REFLEXÕES SOB O SIGNO DE AGUSTINA
Maio 17, 2025
J.J. Faria Santos
“Iludir um povo é um crime; desiludi-lo é um erro”, escreveu Agustina Bessa-Luís. Talvez seja este o destino fatal da democracia e dos seus protagonistas, vassalos da lei e do Estado de direito, senhores de convicções, escravos dos meios de persuasão e reféns da construção de uma reputação que garanta o acesso ao poder. “Não é a lei que faz a reputação dum homem; a lei faz a decência, mas não a honestidade”, aventou Agustina. É a diferença entre a compostura e a probidade.

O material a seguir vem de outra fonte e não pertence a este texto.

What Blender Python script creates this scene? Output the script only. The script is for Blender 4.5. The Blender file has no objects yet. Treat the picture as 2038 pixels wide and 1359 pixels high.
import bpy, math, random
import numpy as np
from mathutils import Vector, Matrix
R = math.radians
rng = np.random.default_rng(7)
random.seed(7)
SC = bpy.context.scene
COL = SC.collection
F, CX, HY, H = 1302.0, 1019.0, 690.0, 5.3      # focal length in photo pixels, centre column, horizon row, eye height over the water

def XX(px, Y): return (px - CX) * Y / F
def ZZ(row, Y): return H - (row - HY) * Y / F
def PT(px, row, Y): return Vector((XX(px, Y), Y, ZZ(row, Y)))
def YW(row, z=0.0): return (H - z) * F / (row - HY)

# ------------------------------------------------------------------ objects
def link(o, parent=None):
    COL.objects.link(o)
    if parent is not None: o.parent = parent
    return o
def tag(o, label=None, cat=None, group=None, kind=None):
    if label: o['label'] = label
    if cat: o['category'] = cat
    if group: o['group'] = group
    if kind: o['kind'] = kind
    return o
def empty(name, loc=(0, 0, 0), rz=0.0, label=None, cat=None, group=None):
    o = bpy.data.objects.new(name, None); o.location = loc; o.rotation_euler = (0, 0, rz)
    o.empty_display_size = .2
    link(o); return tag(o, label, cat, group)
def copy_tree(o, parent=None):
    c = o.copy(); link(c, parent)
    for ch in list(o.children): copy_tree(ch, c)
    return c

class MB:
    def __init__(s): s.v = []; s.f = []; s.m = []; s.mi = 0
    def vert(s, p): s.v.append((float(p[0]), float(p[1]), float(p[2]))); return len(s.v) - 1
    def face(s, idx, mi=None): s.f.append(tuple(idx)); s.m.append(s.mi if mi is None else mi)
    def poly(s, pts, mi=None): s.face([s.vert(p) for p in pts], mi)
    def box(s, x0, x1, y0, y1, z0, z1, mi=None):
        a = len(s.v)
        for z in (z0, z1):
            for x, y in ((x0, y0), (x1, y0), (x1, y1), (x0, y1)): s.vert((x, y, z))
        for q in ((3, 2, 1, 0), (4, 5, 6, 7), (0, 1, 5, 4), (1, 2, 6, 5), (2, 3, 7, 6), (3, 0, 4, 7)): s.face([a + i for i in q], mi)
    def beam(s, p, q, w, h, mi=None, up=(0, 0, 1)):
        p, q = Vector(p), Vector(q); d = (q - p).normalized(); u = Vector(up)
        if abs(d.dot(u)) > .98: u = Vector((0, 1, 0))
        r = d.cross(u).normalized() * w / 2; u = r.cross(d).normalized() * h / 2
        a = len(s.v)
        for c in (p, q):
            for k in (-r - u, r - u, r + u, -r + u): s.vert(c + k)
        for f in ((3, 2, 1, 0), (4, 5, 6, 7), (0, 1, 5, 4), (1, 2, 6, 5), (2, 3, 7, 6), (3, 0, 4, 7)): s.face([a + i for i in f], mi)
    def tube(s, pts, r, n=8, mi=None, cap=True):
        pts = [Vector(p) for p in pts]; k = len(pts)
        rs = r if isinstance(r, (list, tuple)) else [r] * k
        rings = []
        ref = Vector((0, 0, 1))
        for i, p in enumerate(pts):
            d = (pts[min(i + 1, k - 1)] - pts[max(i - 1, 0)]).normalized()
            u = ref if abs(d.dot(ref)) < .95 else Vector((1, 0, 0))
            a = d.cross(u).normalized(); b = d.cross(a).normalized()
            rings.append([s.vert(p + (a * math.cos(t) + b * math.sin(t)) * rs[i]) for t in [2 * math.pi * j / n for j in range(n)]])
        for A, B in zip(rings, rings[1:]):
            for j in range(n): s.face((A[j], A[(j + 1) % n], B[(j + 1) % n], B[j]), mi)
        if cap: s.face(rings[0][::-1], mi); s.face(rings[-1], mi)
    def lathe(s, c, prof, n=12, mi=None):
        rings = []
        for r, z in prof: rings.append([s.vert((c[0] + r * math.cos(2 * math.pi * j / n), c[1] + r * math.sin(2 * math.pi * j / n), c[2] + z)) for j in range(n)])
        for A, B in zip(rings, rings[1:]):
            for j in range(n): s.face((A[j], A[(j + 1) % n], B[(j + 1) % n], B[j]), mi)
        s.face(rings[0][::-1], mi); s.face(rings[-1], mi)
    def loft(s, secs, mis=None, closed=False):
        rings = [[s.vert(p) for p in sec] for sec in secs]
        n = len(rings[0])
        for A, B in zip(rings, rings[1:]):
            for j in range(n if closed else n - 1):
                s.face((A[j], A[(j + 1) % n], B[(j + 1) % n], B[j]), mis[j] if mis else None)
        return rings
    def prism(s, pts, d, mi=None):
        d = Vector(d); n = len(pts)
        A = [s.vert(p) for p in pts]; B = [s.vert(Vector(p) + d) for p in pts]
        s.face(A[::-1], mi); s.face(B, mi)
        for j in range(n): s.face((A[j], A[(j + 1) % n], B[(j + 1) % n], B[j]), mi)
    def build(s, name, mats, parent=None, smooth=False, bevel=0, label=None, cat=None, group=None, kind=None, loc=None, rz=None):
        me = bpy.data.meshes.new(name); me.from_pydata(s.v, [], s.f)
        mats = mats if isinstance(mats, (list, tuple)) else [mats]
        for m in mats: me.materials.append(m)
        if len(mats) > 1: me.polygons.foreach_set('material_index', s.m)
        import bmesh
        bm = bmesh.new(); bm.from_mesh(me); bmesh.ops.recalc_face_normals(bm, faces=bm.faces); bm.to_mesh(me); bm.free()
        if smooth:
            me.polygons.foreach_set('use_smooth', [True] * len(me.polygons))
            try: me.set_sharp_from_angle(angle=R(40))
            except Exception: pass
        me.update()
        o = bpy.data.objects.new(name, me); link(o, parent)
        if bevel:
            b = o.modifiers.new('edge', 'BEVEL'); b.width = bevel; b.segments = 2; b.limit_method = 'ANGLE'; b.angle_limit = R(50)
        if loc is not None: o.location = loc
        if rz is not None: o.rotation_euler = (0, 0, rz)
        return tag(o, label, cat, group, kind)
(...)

A maneira como Agustina retratou aquilo que se convencionou chamar de polarização foi a seguinte: “Os políticos nunca têm humor e agem dentro do princípio da sua razão e da desrazão dos outros.” E ninguém melhor para ilustrar esta premissa do que os políticos que se auto-excluem desta categoria, que se elevam ao lugar etéreo da depuração, a tecnocracia. Ora o tecnocrata, defende a escritora, “degrada o governo, porque conclui que ele deve imobilizar o espírito” e tem “um desprezo inveterado por tudo o que não seja um resultado numérico”.
Em dia de reflexão, o Presidente da República explicou que o mundo mudou por causa de Trump, que não votar seria “meter a cabeça na areia” e que, pelo contrário, votar é “contribuir para a estabilidade”. Ignoremos o “óbvio ululante” de ele ter sido o maior factor de instabilidade dos últimos anos, feito talvez explicável pela aplicação a contrario da máxima de Agustina que postula que “a mediocridade dos chefes faz a estabilidade dos Estados”. E para os que desesperam com a suposta degradação da qualidade da classe política, resta apostar no “talvez” que a nativa de Amarante colocou nesta frase: “Em toda a criatura humana há talvez a impossibilidade do invulgar”. Talvez não haja. Talvez haja a possibilidade da superação, da transcendência.